Yeah, sorry about that. I was imagining myself in those situations and offering my own reply to the supposed request of someone different taking the credit for my own hard work, while not taking any of the risks.
I feel like enough attempts and takes have been had at workers owning the means of production, by all communist states that have existed. And since they all had the inherent flaw that they are ran and populated by humans, they all end up in corrupt enterprises where there are still just a few sitting at the top, while the masses are fighting for scraps. Arguably the best implementation of it would probably be coops, but the people managing the coop are as susceptible to corruption as any other and are also likely to end in embezzlement/power trading.
the systems we have in place exist only due to opportunism of those who came before us
Oh, I fully agree. However, I was literally a few months away from being born in a communist state. All my life I heard stories from my parents and grandparents about the small daily injustices they lived through. I’m 100% sure capitalism benefits a handful of people and the rest are suffering - but they’re not suffering more than in communism, I’ll say that much. People aren’t disappearing from the streets if they criticize the CEO of coca cola. They don’t get found years later in a government camp, or in another communist country, or not at all. You don’t need to hide your comments about the head of state in a layer of fable-like obfuscation. You don’t have to worry about if the friends you’re joking around with will rat you out to the government because 1/10 of the population is recruited by the secret police, and even more are collaborators. For what it’s worth, you have these small liberties under capitalism. I was almost on the other side of that line, and it really annoys the shit out of me when I see people who are only arguing in favor of communism from the safety of their capitalism-created life, unaware that if the situation was the opposite and they were a capitalist in a communist country, they couldn’t even dream of making their pro-capitalist thoughts public for fear of their and their family’s life.
Your comment is weirdly aggressive and is entirely predicated on the idea that we can’t have any economic system other than the one where the ownership class and the working class are distinct.
The whole point of workers owning the means of production is that they will take on the risk as well as the reward. The belief in that idea conjoins with the belief that it shouldn’t be possible to profit from the labour of others purely because you have money to start with. It’s conjunctive with the belief that the investor class is surplus to requirements.
An argument against this is, how would we maintain productivity if no wealthy people were investing in new businesses or in reviving dying ones? There are entire industries that exist only to feed into this machine. This system, that claims to be only motivated by increasing productivity to increase profits, is only putting the brakes on human advancement and betterment of our quality of life. Advertising is, by many measures, the largest industry in the world. So much talent and effort is exerted on how best to sell people a product they don’t need, an art form mostly now perfected to convince us we can’t live without these things, all in the name of profit.
I’m not well read enough to say that I definitely believe that the world would be better if we enforced worker co-ops. There’s so many other ways things could go wrong. I do think you need to open your mind to the fact that the systems we have in place exist only due to opportunism of those who came before us.

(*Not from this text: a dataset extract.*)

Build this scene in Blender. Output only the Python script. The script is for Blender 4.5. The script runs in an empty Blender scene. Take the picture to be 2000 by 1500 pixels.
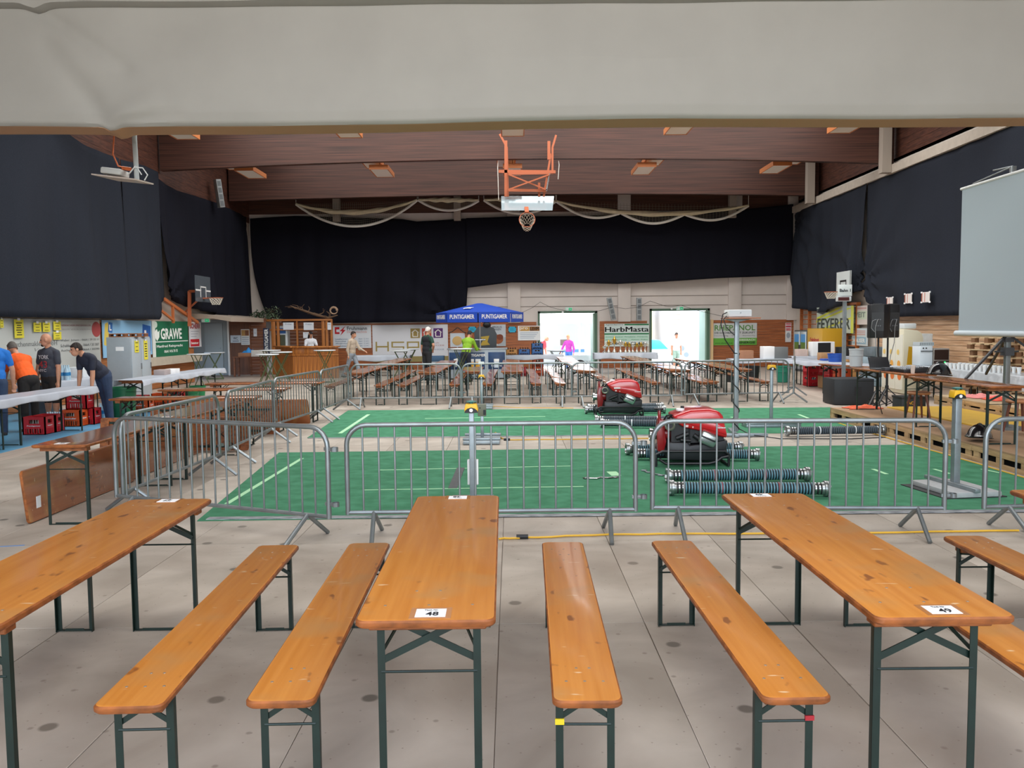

Yeah, sorry about that. I was imagining myself in those situations and offering my own reply to the supposed request of someone different taking the credit for my own hard work, while not taking any of the risks.
I feel like enough attempts and takes have been had at workers owning the means of production, by all communist states that have existed. And since they all had the inherent flaw that they are ran and populated by humans, they all end up in corrupt enterprises where there are still just a few sitting at the top, while the masses are fighting for scraps. Arguably the best implementation of it would probably be coops, but the people managing the coop are as susceptible to corruption as any other and are also likely to end in embezzlement/power trading.
Oh, I fully agree. However, I was literally a few months away from being born in a communist state. All my life I heard stories from my parents and grandparents about the small daily injustices they lived through. I’m 100% sure capitalism benefits a handful of people and the rest are suffering - but they’re not suffering more than in communism, I’ll say that much. People aren’t disappearing from the streets if they criticize the CEO of coca cola. They don’t get found years later in a government camp, or in another communist country, or not at all. You don’t need to hide your comments about the head of state in a layer of fable-like obfuscation. You don’t have to worry about if the friends you’re joking around with will rat you out to the government because 1/10 of the population is recruited by the secret police, and even more are collaborators. For what it’s worth, you have these small liberties under capitalism. I was almost on the other side of that line, and it really annoys the shit out of me when I see people who are only arguing in favor of communism from the safety of their capitalism-created life, unaware that if the situation was the opposite and they were a capitalist in a communist country, they couldn’t even dream of making their pro-capitalist thoughts public for fear of their and their family’s life.